:: Collected data

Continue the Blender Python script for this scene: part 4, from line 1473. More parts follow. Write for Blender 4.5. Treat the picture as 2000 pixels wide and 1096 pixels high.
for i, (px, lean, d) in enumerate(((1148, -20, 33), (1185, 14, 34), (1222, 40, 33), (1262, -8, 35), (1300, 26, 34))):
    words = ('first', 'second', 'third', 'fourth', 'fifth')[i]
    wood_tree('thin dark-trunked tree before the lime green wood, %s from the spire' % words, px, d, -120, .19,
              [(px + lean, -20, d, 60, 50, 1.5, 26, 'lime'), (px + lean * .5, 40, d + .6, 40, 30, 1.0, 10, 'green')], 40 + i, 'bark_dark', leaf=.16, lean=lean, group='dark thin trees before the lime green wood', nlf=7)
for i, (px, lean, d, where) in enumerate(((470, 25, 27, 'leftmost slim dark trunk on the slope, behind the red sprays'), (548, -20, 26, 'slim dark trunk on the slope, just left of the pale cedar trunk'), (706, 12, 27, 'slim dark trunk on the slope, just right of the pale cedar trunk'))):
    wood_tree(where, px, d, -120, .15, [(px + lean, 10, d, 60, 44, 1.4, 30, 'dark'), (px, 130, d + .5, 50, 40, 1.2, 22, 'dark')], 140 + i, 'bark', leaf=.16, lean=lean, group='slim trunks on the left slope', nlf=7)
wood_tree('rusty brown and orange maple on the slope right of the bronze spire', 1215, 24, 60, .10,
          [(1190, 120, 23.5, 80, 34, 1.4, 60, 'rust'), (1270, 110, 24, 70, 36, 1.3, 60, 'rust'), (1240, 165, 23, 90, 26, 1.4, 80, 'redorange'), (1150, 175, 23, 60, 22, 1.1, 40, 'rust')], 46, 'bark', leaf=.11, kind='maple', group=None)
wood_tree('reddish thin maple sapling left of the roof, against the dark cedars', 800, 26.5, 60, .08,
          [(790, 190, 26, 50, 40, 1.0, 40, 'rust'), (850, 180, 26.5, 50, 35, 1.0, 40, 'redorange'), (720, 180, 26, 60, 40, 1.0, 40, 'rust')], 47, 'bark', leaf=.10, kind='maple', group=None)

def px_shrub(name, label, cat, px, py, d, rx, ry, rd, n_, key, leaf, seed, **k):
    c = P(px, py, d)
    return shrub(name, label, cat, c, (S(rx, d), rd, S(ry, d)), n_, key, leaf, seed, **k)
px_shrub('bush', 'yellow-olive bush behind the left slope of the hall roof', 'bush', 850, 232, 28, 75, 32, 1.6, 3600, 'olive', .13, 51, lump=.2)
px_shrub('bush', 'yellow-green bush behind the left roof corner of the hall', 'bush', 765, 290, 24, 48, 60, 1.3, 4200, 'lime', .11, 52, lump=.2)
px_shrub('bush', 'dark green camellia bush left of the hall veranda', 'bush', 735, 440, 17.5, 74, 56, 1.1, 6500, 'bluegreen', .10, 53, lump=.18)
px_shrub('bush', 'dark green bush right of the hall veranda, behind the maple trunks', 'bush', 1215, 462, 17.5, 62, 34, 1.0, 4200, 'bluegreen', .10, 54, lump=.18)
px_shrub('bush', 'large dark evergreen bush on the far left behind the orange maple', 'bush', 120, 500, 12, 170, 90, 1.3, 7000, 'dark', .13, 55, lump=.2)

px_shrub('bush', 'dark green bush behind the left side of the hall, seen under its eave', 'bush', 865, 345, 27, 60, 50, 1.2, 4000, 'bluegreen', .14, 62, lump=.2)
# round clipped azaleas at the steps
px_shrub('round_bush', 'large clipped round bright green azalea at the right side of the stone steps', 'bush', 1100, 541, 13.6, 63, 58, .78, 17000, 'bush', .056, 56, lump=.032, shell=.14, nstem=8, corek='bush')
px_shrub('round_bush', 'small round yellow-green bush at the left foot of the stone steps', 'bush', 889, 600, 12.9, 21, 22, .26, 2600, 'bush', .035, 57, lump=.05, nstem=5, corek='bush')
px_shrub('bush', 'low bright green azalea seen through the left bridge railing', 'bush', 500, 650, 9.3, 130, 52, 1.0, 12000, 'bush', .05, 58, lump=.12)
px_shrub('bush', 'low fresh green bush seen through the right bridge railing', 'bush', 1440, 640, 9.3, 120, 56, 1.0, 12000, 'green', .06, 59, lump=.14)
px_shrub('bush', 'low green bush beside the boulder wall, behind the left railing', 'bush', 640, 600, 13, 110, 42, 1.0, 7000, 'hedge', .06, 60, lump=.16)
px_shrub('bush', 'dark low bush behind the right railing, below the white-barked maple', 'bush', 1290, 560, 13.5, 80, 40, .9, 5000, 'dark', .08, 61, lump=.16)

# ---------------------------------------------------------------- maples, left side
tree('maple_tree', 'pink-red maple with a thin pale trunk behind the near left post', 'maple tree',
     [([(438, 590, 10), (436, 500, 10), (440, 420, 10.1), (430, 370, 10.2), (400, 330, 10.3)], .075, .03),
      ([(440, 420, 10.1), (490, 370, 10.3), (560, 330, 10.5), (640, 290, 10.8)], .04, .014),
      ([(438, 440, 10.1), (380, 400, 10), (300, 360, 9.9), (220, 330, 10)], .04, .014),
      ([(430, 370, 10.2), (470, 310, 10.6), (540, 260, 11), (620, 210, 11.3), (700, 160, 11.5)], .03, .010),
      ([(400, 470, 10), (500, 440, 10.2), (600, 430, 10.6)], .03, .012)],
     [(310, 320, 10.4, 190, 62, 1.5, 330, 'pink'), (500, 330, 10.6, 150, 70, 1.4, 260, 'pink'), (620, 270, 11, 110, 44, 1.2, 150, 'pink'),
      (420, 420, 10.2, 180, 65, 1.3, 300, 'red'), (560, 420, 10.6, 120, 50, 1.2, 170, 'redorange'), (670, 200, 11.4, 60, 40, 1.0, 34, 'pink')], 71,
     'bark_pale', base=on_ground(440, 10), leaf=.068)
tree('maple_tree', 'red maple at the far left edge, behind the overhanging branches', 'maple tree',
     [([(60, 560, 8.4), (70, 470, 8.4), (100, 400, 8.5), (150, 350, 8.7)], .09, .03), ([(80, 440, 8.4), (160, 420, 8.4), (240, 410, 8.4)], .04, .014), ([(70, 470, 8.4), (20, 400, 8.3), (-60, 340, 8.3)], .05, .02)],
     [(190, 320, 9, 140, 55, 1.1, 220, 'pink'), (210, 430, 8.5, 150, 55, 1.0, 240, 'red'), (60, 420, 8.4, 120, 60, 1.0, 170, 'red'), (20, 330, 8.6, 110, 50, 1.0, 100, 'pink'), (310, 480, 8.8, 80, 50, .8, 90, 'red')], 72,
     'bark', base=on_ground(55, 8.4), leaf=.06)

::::

» Instruction:
Extract every line above exactly as it stands.

» Solution to this exercise:
Continue the Blender Python script for this scene: part 4, from line 1473. More parts follow. Write for Blender 4.5. Treat the picture as 2000 pixels wide and 1096 pixels high.
for i, (px, lean, d) in enumerate(((1148, -20, 33), (1185, 14, 34), (1222, 40, 33), (1262, -8, 35), (1300, 26, 34))):
    words = ('first', 'second', 'third', 'fourth', 'fifth')[i]
    wood_tree('thin dark-trunked tree before the lime green wood, %s from the spire' % words, px, d, -120, .19,
              [(px + lean, -20, d, 60, 50, 1.5, 26, 'lime'), (px + lean * .5, 40, d + .6, 40, 30, 1.0, 10, 'green')], 40 + i, 'bark_dark', leaf=.16, lean=lean, group='dark thin trees before the lime green wood', nlf=7)
for i, (px, lean, d, where) in enumerate(((470, 25, 27, 'leftmost slim dark trunk on the slope, behind the red sprays'), (548, -20, 26, 'slim dark trunk on the slope, just left of the pale cedar trunk'), (706, 12, 27, 'slim dark trunk on the slope, just right of the pale cedar trunk'))):
    wood_tree(where, px, d, -120, .15, [(px + lean, 10, d, 60, 44, 1.4, 30, 'dark'), (px, 130, d + .5, 50, 40, 1.2, 22, 'dark')], 140 + i, 'bark', leaf=.16, lean=lean, group='slim trunks on the left slope', nlf=7)
wood_tree('rusty brown and orange maple on the slope right of the bronze spire', 1215, 24, 60, .10,
          [(1190, 120, 23.5, 80, 34, 1.4, 60, 'rust'), (1270, 110, 24, 70, 36, 1.3, 60, 'rust'), (1240, 165, 23, 90, 26, 1.4, 80, 'redorange'), (1150, 175, 23, 60, 22, 1.1, 40, 'rust')], 46, 'bark', leaf=.11, kind='maple', group=None)
wood_tree('reddish thin maple sapling left of the roof, against the dark cedars', 800, 26.5, 60, .08,
          [(790, 190, 26, 50, 40, 1.0, 40, 'rust'), (850, 180, 26.5, 50, 35, 1.0, 40, 'redorange'), (720, 180, 26, 60, 40, 1.0, 40, 'rust')], 47, 'bark', leaf=.10, kind='maple', group=None)

def px_shrub(name, label, cat, px, py, d, rx, ry, rd, n_, key, leaf, seed, **k):
    c = P(px, py, d)
    return shrub(name, label, cat, c, (S(rx, d), rd, S(ry, d)), n_, key, leaf, seed, **k)
px_shrub('bush', 'yellow-olive bush behind the left slope of the hall roof', 'bush', 850, 232, 28, 75, 32, 1.6, 3600, 'olive', .13, 51, lump=.2)
px_shrub('bush', 'yellow-green bush behind the left roof corner of the hall', 'bush', 765, 290, 24, 48, 60, 1.3, 4200, 'lime', .11, 52, lump=.2)
px_shrub('bush', 'dark green camellia bush left of the hall veranda', 'bush', 735, 440, 17.5, 74, 56, 1.1, 6500, 'bluegreen', .10, 53, lump=.18)
px_shrub('bush', 'dark green bush right of the hall veranda, behind the maple trunks', 'bush', 1215, 462, 17.5, 62, 34, 1.0, 4200, 'bluegreen', .10, 54, lump=.18)
px_shrub('bush', 'large dark evergreen bush on the far left behind the orange maple', 'bush', 120, 500, 12, 170, 90, 1.3, 7000, 'dark', .13, 55, lump=.2)

px_shrub('bush', 'dark green bush behind the left side of the hall, seen under its eave', 'bush', 865, 345, 27, 60, 50, 1.2, 4000, 'bluegreen', .14, 62, lump=.2)
# round clipped azaleas at the steps
px_shrub('round_bush', 'large clipped round bright green azalea at the right side of the stone steps', 'bush', 1100, 541, 13.6, 63, 58, .78, 17000, 'bush', .056, 56, lump=.032, shell=.14, nstem=8, corek='bush')
px_shrub('round_bush', 'small round yellow-green bush at the left foot of the stone steps', 'bush', 889, 600, 12.9, 21, 22, .26, 2600, 'bush', .035, 57, lump=.05, nstem=5, corek='bush')
px_shrub('bush', 'low bright green azalea seen through the left bridge railing', 'bush', 500, 650, 9.3, 130, 52, 1.0, 12000, 'bush', .05, 58, lump=.12)
px_shrub('bush', 'low fresh green bush seen through the right bridge railing', 'bush', 1440, 640, 9.3, 120, 56, 1.0, 12000, 'green', .06, 59, lump=.14)
px_shrub('bush', 'low green bush beside the boulder wall, behind the left railing', 'bush', 640, 600, 13, 110, 42, 1.0, 7000, 'hedge', .06, 60, lump=.16)
px_shrub('bush', 'dark low bush behind the right railing, below the white-barked maple', 'bush', 1290, 560, 13.5, 80, 40, .9, 5000, 'dark', .08, 61, lump=.16)

# ---------------------------------------------------------------- maples, left side
tree('maple_tree', 'pink-red maple with a thin pale trunk behind the near left post', 'maple tree',
     [([(438, 590, 10), (436, 500, 10), (440, 420, 10.1), (430, 370, 10.2), (400, 330, 10.3)], .075, .03),
      ([(440, 420, 10.1), (490, 370, 10.3), (560, 330, 10.5), (640, 290, 10.8)], .04, .014),
      ([(438, 440, 10.1), (380, 400, 10), (300, 360, 9.9), (220, 330, 10)], .04, .014),
      ([(430, 370, 10.2), (470, 310, 10.6), (540, 260, 11), (620, 210, 11.3), (700, 160, 11.5)], .03, .010),
      ([(400, 470, 10), (500, 440, 10.2), (600, 430, 10.6)], .03, .012)],
     [(310, 320, 10.4, 190, 62, 1.5, 330, 'pink'), (500, 330, 10.6, 150, 70, 1.4, 260, 'pink'), (620, 270, 11, 110, 44, 1.2, 150, 'pink'),
      (420, 420, 10.2, 180, 65, 1.3, 300, 'red'), (560, 420, 10.6, 120, 50, 1.2, 170, 'redorange'), (670, 200, 11.4, 60, 40, 1.0, 34, 'pink')], 71,
     'bark_pale', base=on_ground(440, 10), leaf=.068)
tree('maple_tree', 'red maple at the far left edge, behind the overhanging branches', 'maple tree',
     [([(60, 560, 8.4), (70, 470, 8.4), (100, 400, 8.5), (150, 350, 8.7)], .09, .03), ([(80, 440, 8.4), (160, 420, 8.4), (240, 410, 8.4)], .04, .014), ([(70, 470, 8.4), (20, 400, 8.3), (-60, 340, 8.3)], .05, .02)],
     [(190, 320, 9, 140, 55, 1.1, 220, 'pink'), (210, 430, 8.5, 150, 55, 1.0, 240, 'red'), (60, 420, 8.4, 120, 60, 1.0, 170, 'red'), (20, 330, 8.6, 110, 50, 1.0, 100, 'pink'), (310, 480, 8.8, 80, 50, .8, 90, 'red')], 72,
     'bark', base=on_ground(55, 8.4), leaf=.06)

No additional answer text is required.